Last week’s accidental nuclear fire drill in Hawaii prompted very disparate reactions. Some people abandoned their cars and ran into tunnels for shelter. Others spent their time waiting for death to take them; in fact one person I heard about went to the roof of his hotel to would watch the end of the world.
I believe most people assumed that a nuclear attack by North Korea would immediately kill almost everyone in a city like Honolulu. Their implicit math is simple. If you were standing ¾ of a mile away from the Hiroshima bomb, you have a 50% chance of dying from acute radiation exposure. Since the North Koreans have warheads 10x to 20x more powerful, people imagine that 50% radiation mortality area to be 30 miles across.
The problem is that this math is wrong; the energy of an explosion is dissipated through a three dimensional volume; the radius for any effect goes up only as the cube root of the yield[note 1]. So a bomb that has 20x the yield has only 2.7x the destructive radius. If you want to see what the effect of various size bombs are on specific places, you can visit this site.
Had the Hawaii alert been real, that person who went up on the roof in Waikiki would have died from extensive third degree thermal burns. But had he stayed inside his reinforced concrete hotel he’d probably survive without injury.
Which brings us to this:
We look at “Duck and Cover” as humorously dim-witted today. The idea of covering yourself with a picnic blanket in the event of a nuclear strike seems ludicrous, but it’s important to remember that in 1951 the nuclear arsenal of the Soviet Union consisted of a grand total of five warheads:
So the people who made this film weren’t stupid; circumstances changed. In 1951 a city could expect to receive at most a single aircraft delivered nuclear bomb about twice the yield of the Hiroshima bomb. Sure that picnic blanket wasn’t going to help you if you were at ground zero, but if you were two miles away it could very well enable you to escape serious injury from thermal radiation. Multiply that by tens of thousands of people outside the radius where they’d be killed by ionizing radiation or the shock wave, and it’s not so laughable.
By 1976 this picture had changed: the Soviets had an arsenal of 25,000 nuclear weapons. A city like Honolulu could expected to receive a half dozen or more powerful warheads. The chance of anyone surviving within the city limits would be small, and those that did manage to survive would emerge to dramatic climate effects, widespread radioactive contamination, and the collapse of civilization on a national if not global scale. In that scenario you might as well go up on your roof and get it over with quickly. But we aren’t there yet with North Korea, nor will we be there for a long time. Until we resolve the situation one way or another we are facing the possibility of an attack very much like those envisioned by planners in the early 50s.

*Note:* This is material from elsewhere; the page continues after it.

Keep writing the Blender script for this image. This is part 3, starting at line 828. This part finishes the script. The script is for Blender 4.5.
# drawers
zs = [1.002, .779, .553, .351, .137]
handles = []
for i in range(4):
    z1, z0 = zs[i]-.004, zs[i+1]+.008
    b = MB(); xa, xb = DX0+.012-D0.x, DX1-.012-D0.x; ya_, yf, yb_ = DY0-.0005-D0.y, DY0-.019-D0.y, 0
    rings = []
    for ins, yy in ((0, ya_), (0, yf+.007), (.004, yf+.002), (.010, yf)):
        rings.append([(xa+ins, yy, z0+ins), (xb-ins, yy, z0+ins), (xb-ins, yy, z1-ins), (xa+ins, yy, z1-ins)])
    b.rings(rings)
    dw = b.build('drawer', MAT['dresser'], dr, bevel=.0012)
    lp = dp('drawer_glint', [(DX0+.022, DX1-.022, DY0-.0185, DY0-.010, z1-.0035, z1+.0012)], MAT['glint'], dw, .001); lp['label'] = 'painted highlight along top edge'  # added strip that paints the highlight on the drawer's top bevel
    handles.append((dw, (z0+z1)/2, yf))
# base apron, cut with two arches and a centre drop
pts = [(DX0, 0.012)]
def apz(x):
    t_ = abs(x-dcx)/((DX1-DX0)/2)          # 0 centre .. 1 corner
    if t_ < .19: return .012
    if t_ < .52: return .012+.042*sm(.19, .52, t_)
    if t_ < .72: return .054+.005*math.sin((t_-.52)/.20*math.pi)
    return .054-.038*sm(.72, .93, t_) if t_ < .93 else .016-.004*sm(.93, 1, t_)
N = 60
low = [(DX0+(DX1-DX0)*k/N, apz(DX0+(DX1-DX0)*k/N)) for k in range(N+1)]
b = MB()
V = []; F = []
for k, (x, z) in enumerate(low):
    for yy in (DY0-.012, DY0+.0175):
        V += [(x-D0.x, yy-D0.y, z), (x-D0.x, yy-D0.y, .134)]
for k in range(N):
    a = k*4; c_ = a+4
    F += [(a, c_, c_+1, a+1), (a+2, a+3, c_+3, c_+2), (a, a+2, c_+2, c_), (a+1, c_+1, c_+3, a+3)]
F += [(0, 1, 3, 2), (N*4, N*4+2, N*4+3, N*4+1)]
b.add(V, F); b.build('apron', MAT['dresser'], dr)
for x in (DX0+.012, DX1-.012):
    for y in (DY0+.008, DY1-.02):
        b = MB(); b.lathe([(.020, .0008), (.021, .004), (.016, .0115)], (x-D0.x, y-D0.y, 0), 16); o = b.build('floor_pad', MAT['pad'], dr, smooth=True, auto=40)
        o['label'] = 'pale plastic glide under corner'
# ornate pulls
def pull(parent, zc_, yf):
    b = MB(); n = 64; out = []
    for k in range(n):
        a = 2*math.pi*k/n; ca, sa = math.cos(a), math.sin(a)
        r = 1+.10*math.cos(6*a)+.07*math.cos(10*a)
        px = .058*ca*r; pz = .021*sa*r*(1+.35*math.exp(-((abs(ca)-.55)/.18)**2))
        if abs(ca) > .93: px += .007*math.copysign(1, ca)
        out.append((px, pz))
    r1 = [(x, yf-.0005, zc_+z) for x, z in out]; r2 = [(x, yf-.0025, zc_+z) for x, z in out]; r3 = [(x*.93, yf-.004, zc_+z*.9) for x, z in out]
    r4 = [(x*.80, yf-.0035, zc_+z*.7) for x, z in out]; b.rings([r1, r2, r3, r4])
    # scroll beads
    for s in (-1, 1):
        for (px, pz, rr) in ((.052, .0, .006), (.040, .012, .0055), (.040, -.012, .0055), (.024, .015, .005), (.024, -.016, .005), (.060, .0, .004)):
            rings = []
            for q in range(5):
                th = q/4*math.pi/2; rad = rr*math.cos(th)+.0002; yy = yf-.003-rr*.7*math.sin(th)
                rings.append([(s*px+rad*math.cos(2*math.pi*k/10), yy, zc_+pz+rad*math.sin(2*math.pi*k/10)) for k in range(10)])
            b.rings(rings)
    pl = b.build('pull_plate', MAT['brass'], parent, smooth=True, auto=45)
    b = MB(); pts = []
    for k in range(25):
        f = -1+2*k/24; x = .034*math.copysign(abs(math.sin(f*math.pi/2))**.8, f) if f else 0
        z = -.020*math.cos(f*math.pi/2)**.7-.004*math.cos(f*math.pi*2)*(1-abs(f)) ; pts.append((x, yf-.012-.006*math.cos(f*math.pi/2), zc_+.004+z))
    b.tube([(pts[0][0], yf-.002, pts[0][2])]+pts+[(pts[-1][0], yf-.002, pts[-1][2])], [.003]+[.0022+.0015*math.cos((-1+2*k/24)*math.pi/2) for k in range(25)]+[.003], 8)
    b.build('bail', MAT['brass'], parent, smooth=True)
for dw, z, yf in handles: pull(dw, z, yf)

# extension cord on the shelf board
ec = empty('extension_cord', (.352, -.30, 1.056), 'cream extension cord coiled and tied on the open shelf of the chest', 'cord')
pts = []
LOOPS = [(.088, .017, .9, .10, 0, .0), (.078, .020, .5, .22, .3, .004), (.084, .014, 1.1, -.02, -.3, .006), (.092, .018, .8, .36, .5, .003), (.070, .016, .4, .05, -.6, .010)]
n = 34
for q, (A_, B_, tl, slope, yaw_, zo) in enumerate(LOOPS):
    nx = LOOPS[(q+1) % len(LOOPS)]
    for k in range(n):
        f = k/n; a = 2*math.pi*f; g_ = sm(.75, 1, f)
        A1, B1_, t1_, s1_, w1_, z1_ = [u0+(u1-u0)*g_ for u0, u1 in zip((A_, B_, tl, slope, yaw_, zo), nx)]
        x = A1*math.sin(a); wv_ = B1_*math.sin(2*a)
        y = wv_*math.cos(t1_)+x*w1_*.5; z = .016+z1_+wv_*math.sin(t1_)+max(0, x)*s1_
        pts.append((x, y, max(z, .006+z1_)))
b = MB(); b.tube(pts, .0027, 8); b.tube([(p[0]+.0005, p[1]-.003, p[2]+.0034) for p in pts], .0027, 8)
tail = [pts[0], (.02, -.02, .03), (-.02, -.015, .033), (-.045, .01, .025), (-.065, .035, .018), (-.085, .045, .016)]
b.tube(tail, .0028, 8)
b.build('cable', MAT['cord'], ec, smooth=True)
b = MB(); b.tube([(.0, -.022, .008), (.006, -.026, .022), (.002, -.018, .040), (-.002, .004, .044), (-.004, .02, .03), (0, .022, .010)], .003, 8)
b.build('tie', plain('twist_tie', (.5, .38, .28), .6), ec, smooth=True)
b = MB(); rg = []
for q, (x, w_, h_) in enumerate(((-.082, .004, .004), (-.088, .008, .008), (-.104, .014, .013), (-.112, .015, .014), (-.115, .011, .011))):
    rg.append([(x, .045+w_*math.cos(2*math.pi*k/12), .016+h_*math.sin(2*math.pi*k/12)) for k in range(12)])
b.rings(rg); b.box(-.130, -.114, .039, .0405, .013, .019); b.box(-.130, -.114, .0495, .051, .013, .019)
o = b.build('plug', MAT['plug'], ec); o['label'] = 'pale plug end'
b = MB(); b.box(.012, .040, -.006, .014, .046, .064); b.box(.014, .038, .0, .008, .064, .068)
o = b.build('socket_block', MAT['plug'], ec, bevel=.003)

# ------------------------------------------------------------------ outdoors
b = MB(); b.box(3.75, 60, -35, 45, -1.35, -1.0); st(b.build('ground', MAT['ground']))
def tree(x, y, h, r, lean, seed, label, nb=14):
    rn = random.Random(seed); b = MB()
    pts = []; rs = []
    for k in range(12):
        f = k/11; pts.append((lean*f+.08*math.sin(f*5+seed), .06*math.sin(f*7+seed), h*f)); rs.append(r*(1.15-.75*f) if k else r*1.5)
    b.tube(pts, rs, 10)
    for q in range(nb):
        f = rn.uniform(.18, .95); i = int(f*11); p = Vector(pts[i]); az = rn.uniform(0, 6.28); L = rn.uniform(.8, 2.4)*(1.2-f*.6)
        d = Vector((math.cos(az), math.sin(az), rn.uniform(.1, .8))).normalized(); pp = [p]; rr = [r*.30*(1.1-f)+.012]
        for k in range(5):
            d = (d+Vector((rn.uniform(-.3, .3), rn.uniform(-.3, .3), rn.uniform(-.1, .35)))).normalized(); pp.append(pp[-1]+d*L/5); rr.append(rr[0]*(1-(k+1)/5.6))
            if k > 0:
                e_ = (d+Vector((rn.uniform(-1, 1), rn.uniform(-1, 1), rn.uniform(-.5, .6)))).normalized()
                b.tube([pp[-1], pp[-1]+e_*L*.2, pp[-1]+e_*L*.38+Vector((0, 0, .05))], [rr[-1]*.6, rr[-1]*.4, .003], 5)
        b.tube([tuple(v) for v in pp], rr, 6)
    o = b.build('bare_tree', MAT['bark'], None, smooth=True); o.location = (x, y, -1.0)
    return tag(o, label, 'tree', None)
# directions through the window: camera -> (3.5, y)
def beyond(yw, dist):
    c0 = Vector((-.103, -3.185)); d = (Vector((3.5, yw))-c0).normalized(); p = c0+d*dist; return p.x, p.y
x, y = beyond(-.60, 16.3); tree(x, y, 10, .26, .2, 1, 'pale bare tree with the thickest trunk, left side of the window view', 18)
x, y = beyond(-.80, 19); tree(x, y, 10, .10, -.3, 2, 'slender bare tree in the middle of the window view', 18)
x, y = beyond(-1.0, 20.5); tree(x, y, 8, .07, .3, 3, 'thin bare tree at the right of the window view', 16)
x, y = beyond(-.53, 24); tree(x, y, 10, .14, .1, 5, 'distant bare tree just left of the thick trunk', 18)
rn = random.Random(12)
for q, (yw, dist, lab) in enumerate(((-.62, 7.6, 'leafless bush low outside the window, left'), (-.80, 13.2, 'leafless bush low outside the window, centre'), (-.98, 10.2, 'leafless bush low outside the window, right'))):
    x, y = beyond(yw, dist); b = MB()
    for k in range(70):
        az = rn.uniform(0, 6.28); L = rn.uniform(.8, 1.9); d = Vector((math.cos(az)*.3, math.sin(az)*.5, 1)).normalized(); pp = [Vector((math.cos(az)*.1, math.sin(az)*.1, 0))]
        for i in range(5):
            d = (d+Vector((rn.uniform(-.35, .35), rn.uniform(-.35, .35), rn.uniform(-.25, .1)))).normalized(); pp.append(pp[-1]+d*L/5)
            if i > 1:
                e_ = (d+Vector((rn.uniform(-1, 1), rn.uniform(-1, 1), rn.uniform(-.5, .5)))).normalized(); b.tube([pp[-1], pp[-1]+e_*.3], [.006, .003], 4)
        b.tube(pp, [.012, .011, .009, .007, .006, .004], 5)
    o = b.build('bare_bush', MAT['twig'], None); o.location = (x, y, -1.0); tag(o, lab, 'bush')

And by “we” I mean generations of adults whose sole understanding of what they are facing comes from dystopic fiction like Terminator 2 or Fox News. I had one person in the past week solemnly assure me that radios wouldn’t work after a nuclear attack because of EMP. Not true[note 2]. People I talked to were generally unaware that the most potent radionuclides are short lived, and that the acute fallout risk drops dramatically over the course of 24 hours. This means there actually is a point to sheltering in place for several days.
Is it really acceptable that people facing a situation like this get their information about it primarily from entertainment, scare-mongering propaganda, and hucksters trying to sell them survival gear? Is that moral?
So as obscene as it sounds, maybe it’s time to bring back duck-and-cover type civil defense education.
note 1 — This is a first approximation assuming all things being equal; however reality is somewhat more complex. For example nuclear weapons of various sizes are detonated at various altitudes for maximum effect. The North Koreans also may be uncertain as to the yield of their device. However it is roughly true, which means that casualties go up roughly as the 2/3 power of bomb yield.
note 2 — Nuclear electromagnetic pulse or EMP is a real phenomenon produced by the interaction of nuclear blast gamma radiation with the Earth’s upper atmosphere. Since thermonuclear devices don’t produce nearly as much gamma radiation per yield as smaller single stage atomic bombs, a ground level attack with the North Korean weapon would likely produce few EMP effects. Attacks that would produce the kind of EMP we see in fiction would consist of many small, single stage warheads detonated many miles above the stratosphere. Such an attack would produce no direct ground casualties at all.